Running jobs with Puppet orchestrator

With the Puppet orchestrator, you can run three types of "jobs": on-demand Puppet jobs, task runs, and plan runs.

When you run Puppet on-demand with the orchestrator, you control the rollout of configuration changes when and how you want them. You control when Puppet jobs runs and where node catalogs are applied (from the environment level to an individual node). You no longer need to wait on arbitrary run times to update your nodes.

Puppet tasks allow you to execute actions on target machines. A "task" is a single action that you execute on the target via an executable file. For example, do you want to upgrade a package or restart a particular service? Set up a Puppet task run to enforce to make those changes at will.

Puppet plans are bundles of tasks that can be combined with other logic.

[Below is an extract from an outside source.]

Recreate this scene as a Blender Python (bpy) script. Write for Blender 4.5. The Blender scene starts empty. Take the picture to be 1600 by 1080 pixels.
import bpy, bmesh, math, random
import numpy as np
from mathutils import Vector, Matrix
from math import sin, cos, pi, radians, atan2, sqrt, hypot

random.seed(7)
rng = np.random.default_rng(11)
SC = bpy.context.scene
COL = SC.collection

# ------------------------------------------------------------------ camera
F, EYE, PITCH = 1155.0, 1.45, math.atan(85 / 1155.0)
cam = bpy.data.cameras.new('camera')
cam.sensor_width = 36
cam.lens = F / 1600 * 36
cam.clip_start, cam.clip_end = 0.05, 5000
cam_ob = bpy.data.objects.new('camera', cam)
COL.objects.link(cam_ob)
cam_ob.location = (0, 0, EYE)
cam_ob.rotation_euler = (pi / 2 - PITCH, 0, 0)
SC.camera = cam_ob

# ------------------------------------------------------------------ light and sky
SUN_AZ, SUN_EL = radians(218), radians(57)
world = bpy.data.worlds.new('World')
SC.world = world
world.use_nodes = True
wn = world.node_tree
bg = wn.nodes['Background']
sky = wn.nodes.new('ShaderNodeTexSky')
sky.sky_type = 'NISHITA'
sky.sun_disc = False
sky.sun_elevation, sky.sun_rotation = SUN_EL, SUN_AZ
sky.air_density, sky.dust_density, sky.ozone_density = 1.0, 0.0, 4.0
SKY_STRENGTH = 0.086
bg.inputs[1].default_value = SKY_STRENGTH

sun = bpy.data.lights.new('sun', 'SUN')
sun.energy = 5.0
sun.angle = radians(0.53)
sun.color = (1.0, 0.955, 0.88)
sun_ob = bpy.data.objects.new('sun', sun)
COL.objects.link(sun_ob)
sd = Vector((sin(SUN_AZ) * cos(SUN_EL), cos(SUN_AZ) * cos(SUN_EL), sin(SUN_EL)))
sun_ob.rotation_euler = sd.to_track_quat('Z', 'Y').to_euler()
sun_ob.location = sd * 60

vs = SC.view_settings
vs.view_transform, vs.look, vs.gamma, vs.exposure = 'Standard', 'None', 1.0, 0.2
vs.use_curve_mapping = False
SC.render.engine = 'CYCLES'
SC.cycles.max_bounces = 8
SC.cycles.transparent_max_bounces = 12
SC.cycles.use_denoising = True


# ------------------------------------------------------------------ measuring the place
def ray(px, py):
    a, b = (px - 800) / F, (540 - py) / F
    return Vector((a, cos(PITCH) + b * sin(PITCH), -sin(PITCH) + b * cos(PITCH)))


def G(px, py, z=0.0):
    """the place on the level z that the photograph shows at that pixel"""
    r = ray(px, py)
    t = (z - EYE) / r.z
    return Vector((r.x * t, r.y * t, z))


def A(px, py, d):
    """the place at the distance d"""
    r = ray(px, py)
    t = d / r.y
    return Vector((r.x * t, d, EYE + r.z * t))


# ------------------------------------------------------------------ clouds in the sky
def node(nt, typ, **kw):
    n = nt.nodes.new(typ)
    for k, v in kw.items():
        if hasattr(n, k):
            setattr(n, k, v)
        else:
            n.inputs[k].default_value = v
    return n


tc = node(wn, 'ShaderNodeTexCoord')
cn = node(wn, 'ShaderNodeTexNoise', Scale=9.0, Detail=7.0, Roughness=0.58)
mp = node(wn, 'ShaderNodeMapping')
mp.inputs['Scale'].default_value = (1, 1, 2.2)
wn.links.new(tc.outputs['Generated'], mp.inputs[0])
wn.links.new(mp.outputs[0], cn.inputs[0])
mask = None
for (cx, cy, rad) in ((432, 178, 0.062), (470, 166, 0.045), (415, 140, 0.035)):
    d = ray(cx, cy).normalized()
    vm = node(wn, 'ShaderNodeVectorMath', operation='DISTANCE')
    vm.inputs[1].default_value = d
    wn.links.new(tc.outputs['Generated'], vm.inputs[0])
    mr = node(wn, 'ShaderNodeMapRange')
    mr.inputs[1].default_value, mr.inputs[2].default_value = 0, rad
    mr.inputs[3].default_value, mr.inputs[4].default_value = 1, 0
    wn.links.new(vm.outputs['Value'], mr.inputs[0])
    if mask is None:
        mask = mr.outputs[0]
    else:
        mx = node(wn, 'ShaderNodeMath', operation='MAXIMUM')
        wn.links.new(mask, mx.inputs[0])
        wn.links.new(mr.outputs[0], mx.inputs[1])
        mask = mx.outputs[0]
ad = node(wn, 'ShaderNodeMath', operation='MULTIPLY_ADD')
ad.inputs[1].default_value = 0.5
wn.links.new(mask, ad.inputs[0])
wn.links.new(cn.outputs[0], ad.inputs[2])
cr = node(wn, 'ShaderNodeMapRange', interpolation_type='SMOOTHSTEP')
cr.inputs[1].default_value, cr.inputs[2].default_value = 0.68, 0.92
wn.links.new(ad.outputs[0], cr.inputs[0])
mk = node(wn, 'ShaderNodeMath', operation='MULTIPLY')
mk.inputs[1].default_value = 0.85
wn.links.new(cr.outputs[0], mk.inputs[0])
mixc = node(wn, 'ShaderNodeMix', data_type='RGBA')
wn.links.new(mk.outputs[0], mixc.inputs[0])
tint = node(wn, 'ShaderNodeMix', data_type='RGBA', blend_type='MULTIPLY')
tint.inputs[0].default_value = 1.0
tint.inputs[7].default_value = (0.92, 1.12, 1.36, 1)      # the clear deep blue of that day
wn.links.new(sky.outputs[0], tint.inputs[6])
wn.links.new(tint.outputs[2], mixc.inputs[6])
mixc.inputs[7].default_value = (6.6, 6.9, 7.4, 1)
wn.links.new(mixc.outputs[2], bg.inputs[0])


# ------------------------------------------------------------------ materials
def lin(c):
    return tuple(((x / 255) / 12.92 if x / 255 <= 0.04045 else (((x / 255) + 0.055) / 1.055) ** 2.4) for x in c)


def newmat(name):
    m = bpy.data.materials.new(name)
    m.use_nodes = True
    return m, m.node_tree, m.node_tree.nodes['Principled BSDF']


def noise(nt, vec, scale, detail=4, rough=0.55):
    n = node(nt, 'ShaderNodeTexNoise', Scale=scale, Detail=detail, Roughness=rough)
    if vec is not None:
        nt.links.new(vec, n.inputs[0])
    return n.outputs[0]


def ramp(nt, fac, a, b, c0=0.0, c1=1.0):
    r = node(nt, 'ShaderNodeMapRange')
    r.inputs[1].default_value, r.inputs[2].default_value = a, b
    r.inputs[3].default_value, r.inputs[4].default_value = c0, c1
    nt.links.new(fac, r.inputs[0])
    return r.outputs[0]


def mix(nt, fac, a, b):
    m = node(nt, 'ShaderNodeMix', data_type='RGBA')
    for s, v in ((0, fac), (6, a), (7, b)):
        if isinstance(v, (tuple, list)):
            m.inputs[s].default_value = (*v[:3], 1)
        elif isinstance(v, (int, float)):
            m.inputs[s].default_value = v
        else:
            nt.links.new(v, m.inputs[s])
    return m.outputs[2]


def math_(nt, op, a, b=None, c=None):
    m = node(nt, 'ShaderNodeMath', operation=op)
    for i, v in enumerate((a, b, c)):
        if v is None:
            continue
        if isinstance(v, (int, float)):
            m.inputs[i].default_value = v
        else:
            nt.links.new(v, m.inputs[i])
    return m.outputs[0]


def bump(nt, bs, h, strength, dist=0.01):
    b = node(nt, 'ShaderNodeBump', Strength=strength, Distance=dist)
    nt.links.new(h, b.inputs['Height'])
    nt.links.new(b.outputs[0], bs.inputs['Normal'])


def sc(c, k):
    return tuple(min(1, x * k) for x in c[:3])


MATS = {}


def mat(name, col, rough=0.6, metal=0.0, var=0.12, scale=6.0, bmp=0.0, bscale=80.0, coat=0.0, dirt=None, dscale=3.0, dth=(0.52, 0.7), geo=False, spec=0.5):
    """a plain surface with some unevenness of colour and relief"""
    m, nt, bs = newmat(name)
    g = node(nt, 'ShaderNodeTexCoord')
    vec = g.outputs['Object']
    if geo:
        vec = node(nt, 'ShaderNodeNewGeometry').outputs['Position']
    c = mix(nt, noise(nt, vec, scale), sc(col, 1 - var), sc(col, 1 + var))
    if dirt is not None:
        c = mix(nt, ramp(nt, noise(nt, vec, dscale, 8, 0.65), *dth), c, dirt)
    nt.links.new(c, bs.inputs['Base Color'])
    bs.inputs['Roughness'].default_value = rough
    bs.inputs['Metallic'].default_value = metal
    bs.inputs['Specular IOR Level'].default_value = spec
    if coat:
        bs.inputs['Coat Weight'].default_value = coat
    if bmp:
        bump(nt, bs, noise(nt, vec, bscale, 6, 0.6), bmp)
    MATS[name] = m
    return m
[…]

They allow you to do complex task operations, like running multiple tasks with one command or automatically running certain tasks based on the output of another task.

Tasks and plans are packaged and distributed as Puppet modules.

Puppet orchestrator technical overview

The orchestrator uses pe-orchestration-services, a JVM-based service in PE, to execute on-demand Puppet runs on agent nodes in your infrastructure. The orchestrator uses PXP agents to orchestrate changes across your infrastructure.

The orchestrator (as part of pe-orchestration-services) controls the functionality for the puppet-job and puppet-app commands, and also controls the functionality for jobs and single node runs in the PE console.

The orchestrator is comprised of several components, each with their own configuration and log locations.

Puppet orchestrator architecture

The functionality of the orchestrator is derived from the Puppet Execution Protocol (PXP) and the Puppet Communications Protocol (PCP).

  • PXP: A message format used to request that a task be executed on a remote host and receive responses on the status of that task. This is used by the pe-orchestration services to run Puppet on agents.

  • PXP agent: A system service in the agent package that runs PXP.

  • PCP: The underlying communication protocol that describes how PXP messages get routed to an agent and back to the orchestrator.

  • PCP broker: A JVM-based service that runs in pe-orchestration-services on the master and in the pe-puppetserver service on compilers. PCP brokers route PCP messages, which declare the content of the message via message type, and identify the sender and intended recipient. PCP brokers on compilers connect to the orchestrator, and the orchestrator uses the brokers to direct messages to PXP agents connected to the compilers. When using compilers, PXP agents running on PE components (the Puppet master, PuppetDB, and the PE console) connect directly to the orchestrator, but all other PXP agents connect to compilers via load balancers.

What happens during an on-demand run from the orchestrator ?

Several PE services interact when you run Puppet on demand from the orchestrator.

  1. You use the puppet-job command to create a job in orchestrator.
  2. The orchestrator validates your token with the PE RBAC service.
  3. The orchestrator requests environment classification from the node classifier for the nodes targeted in the job, and it queries PuppetDB for the nodes.
  4. The orchestrator requests the environment graph from Puppet Server.
  5. The orchestrator creates the job ID and starts polling nodes in the job to check their statuses.
  6. The orchestrator queries PuppetDB for the agent version on the nodes targeted in the job.
  7. The orchestrator tells the PCP broker to start runs on the nodes targeted in the job, and Puppet runs start on those agents.
  8. The agent sends its run results to the PCP broker.
  9. The orchestrator receives run results, and requests the node run reports from PuppetDB.

What happens during a task run from the orchestrator?

Several services interact for a task run as well. Because tasks are Puppet code, they must be deployed into an environment on the Puppet master. Puppet Server then exposes the task metadata to the orchestrator. When a task is run, the orchestrator sends the PXP agent a URL of where to fetch the task from the master and the checksum of the task file. The PXP agent downloads the task file from the URL and caches it for future use. The file is validated against the checksum before every execution. The following are the steps in this process.

  1. The PE client sends a task command.
  2. The orchestrator checks if a user is authorized.
  3. The orchestrator fetches the node target from PuppetDB if the target is a query, and returns the nodes.
  4. The orchestrator requests task data from Puppet Server.
  5. Puppet Server returns task metadata, file URIs, and file SHAs.
  6. The orchestrator validates the task command and then sends the job ID back to the client.
  7. The orchestrator sends task parameters and file information to the PXP agent.
  8. The PXP agent sends a provisional response to the orchestrator, checks the SHA against the local cache, and requests the task file from Puppet Server.
  9. Puppet Server returns the task file to the PXP agent.
  10. The task runs.
  11. The PXP agent sends the result to the orchestrator.
  12. The client requests events from the orchestrator.
  13. The orchestrator returns the result to the client.